Saturday, August 31, 2013

Political Leaders and Chess -- Continued

Source: Shachmat, 1970, no. 10 (October), p. 264.

We have already seen -- here and here -- that David Ben Gurion, Israel's first prime minister, was interested in promoting chess, not so much as a player (he was a very weak player, to judge by the position in the photo of him actually playing) but as a Zionist Enterprise, a healthy past time for youths and a source of pride for the country when it achieves good results abroad.

Above is a copy of a letter sent by him to Israel Eshel, at the time the head of the Israeli Chess Federation, sending his hopes for success to the Israeli Students' team for success in the Student Olmypiad, which, at the time of the letters' writing, was about to begin in Haifa. This letter too emphasizes how Jews have been partial to chess for 'thousands of years', how it shows man's intelligence, etc.
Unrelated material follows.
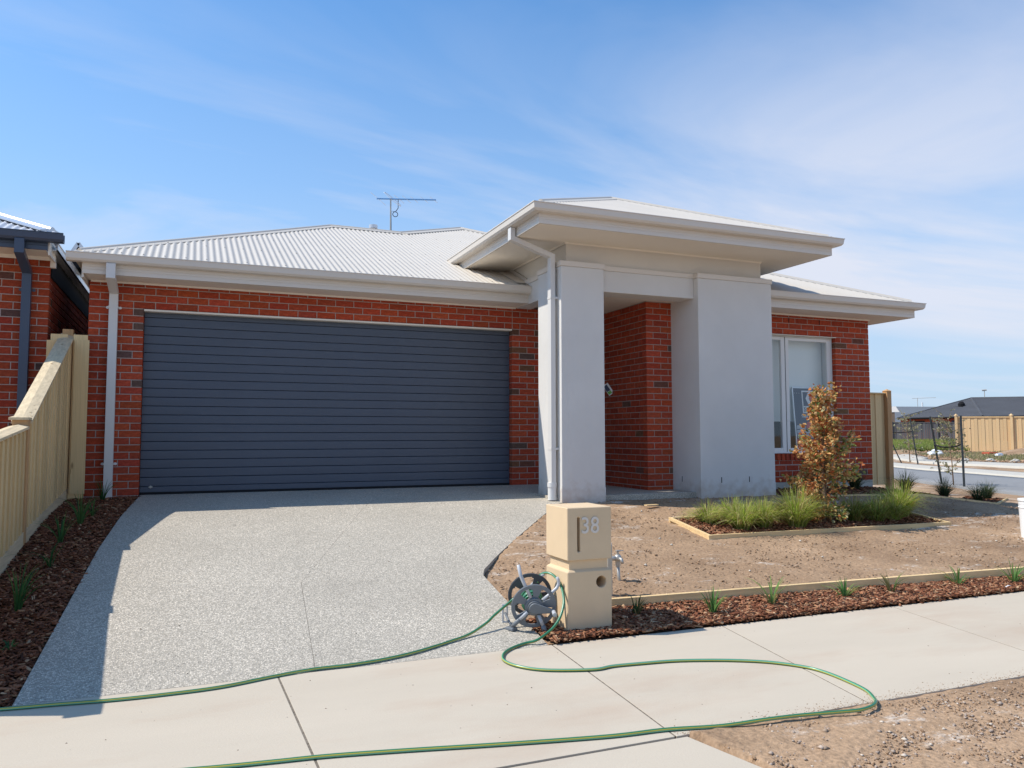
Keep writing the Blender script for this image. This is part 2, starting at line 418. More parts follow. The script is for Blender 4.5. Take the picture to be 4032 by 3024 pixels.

The full report of the students' Omypliad was given in Shachmat's previous issue (no. 9, 1970, pp. 224-226), by the captain, Malkiel Peretz. He noted sarcastically that most of the players have unsolved exams or work issues -- 'interestingly, these problems are always solved when we play abroad'. But, on the whole, the team did quite respectively: 4th place, after England, Germany, and the USA; the Soviet bloc, for political reasons, did not participate. Peretz notes that Ben Gurion's letter was read in the closing ceremony.

It should be noted that by far the best player for Israel in the event was the 'Vilan Gaon', Bleiman, which we have met before in this blog.